• _GIVEN INSTRUCTION_:
Only the lines from the start of the data through the one containing "0.26), .85, var=.3, scale=2)))" belong in your answer; return them exactly.

• _DATA LINES_:
========

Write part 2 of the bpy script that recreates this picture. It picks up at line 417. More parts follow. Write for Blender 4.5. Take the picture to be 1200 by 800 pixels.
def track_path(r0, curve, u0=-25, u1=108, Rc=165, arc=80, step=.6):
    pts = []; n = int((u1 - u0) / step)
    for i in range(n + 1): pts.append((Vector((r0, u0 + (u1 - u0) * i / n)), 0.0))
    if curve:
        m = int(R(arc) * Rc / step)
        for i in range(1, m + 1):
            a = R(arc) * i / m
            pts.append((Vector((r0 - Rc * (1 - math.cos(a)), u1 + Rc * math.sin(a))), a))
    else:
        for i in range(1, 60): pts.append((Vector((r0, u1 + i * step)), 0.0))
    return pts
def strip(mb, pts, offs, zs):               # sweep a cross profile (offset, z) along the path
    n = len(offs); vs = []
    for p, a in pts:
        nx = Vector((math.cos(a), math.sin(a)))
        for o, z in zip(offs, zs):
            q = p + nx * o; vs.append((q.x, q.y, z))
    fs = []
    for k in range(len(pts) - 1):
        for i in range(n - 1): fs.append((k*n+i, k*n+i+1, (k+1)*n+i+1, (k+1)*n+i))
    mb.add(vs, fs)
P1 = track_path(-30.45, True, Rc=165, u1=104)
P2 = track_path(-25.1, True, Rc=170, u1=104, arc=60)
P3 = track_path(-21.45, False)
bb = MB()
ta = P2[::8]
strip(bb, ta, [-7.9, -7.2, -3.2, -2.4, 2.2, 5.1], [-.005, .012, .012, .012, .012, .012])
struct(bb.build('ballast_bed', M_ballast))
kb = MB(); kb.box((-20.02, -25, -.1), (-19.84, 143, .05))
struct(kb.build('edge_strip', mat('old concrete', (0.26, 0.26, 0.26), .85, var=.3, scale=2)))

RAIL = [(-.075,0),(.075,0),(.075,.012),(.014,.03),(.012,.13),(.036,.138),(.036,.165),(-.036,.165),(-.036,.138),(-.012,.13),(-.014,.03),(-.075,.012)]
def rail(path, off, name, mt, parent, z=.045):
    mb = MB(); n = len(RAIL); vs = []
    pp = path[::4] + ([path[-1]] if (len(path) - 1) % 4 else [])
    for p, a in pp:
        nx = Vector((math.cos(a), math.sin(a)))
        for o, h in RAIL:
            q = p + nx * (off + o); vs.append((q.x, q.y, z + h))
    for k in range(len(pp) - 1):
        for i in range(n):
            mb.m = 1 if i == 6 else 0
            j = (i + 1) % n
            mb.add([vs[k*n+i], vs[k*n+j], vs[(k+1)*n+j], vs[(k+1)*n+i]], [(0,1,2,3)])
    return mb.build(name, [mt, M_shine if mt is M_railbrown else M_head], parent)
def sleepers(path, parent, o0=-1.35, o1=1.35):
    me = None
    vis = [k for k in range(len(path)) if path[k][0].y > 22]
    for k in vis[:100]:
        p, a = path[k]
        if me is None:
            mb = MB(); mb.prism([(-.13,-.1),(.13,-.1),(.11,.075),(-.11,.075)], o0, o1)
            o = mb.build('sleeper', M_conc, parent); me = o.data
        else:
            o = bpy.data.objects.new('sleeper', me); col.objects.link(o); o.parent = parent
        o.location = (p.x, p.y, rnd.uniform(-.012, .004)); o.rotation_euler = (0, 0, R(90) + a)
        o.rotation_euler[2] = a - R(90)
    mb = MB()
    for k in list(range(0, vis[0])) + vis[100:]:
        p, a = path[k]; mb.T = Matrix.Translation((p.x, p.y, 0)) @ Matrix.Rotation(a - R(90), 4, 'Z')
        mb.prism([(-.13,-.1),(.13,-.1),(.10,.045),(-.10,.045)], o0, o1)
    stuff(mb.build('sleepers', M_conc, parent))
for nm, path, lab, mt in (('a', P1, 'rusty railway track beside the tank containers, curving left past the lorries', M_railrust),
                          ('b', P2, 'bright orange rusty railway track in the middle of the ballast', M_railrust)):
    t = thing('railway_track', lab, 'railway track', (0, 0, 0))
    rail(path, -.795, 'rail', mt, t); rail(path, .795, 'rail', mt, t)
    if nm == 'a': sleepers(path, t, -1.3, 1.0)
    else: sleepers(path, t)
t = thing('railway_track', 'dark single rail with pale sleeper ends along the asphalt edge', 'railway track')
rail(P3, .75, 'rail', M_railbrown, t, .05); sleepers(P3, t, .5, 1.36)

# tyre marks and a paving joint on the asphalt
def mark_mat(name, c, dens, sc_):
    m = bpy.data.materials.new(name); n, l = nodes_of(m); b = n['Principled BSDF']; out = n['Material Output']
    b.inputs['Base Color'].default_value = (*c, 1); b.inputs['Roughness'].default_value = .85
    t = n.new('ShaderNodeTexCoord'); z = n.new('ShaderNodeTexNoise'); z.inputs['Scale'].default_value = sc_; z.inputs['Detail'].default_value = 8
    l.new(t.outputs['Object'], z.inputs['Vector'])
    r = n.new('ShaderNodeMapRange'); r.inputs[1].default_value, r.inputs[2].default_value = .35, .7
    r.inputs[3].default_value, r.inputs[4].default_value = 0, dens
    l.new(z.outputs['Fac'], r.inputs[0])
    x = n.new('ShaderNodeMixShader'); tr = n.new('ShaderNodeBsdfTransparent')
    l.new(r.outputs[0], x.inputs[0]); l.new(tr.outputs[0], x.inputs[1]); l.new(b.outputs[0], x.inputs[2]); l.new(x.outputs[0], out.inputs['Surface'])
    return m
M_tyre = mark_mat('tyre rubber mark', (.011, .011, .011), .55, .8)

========

• _CORRECT ANSWER_:
Write part 2 of the bpy script that recreates this picture. It picks up at line 417. More parts follow. Write for Blender 4.5. Take the picture to be 1200 by 800 pixels.
def track_path(r0, curve, u0=-25, u1=108, Rc=165, arc=80, step=.6):
    pts = []; n = int((u1 - u0) / step)
    for i in range(n + 1): pts.append((Vector((r0, u0 + (u1 - u0) * i / n)), 0.0))
    if curve:
        m = int(R(arc) * Rc / step)
        for i in range(1, m + 1):
            a = R(arc) * i / m
            pts.append((Vector((r0 - Rc * (1 - math.cos(a)), u1 + Rc * math.sin(a))), a))
    else:
        for i in range(1, 60): pts.append((Vector((r0, u1 + i * step)), 0.0))
    return pts
def strip(mb, pts, offs, zs):               # sweep a cross profile (offset, z) along the path
    n = len(offs); vs = []
    for p, a in pts:
        nx = Vector((math.cos(a), math.sin(a)))
        for o, z in zip(offs, zs):
            q = p + nx * o; vs.append((q.x, q.y, z))
    fs = []
    for k in range(len(pts) - 1):
        for i in range(n - 1): fs.append((k*n+i, k*n+i+1, (k+1)*n+i+1, (k+1)*n+i))
    mb.add(vs, fs)
P1 = track_path(-30.45, True, Rc=165, u1=104)
P2 = track_path(-25.1, True, Rc=170, u1=104, arc=60)
P3 = track_path(-21.45, False)
bb = MB()
ta = P2[::8]
strip(bb, ta, [-7.9, -7.2, -3.2, -2.4, 2.2, 5.1], [-.005, .012, .012, .012, .012, .012])
struct(bb.build('ballast_bed', M_ballast))
kb = MB(); kb.box((-20.02, -25, -.1), (-19.84, 143, .05))
struct(kb.build('edge_strip', mat('old concrete', (0.26, 0.26, 0.26), .85, var=.3, scale=2)))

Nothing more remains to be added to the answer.